In an Op-Ed for FoxNews.com that discussed those Obama violations, former Southern District of New York Assistant U.S. Attorney Andrew McCarthy said his former office was likely to move ahead with an indictment against Trump. Current Justice Department guidelines state that a sitting president cannot be indicted.

On Sunday, though, Nadler said there was "nothing in the Constitution that prohibits the president from being indicted," implying that he did not find the DOJ's separation-of-powers arguments convincing.

"This country originated in a rebellion against the English king," Nadler said. "We did not seek to create another king. Nobody -- not the president, not anybody else -- can be above the law."

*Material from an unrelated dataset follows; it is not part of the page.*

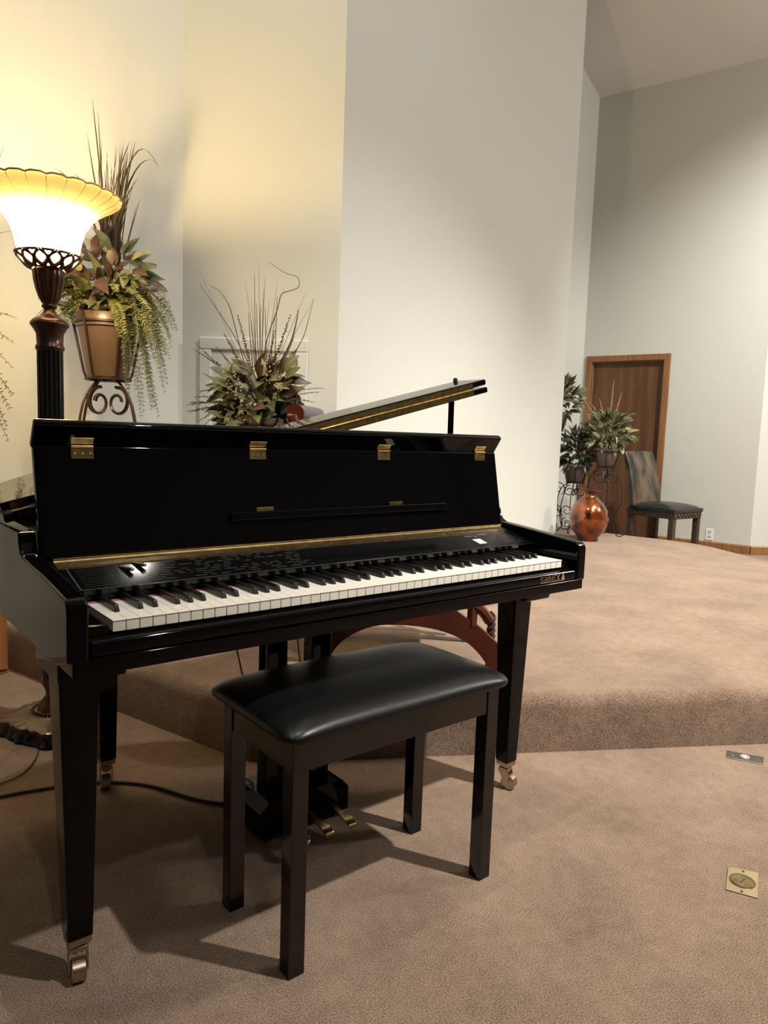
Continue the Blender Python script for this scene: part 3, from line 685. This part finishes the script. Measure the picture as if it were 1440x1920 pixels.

McCarthy noted in his Op-Ed, however, that campaign finance violations are difficult to prove criminally, and require a showing that Trump's payment was, in fact, a campaign "contribution" that would not have been made if not to help with his presidential candidacy.

"Those are all questions for another day. The point for this day is that the Cohen case in New York City is not about Cohen," McCarthy concluded. "The president is in peril of being charged."

Separately on "State of the Union," GOP Illinois Rep. Adam Kinzinger said Republicans were not ignoring the potential risks to the White House or their party.

"Of course we're worried," Kinzinger said. "Anytime anything like this is happening, you're worried. What does this lead to?"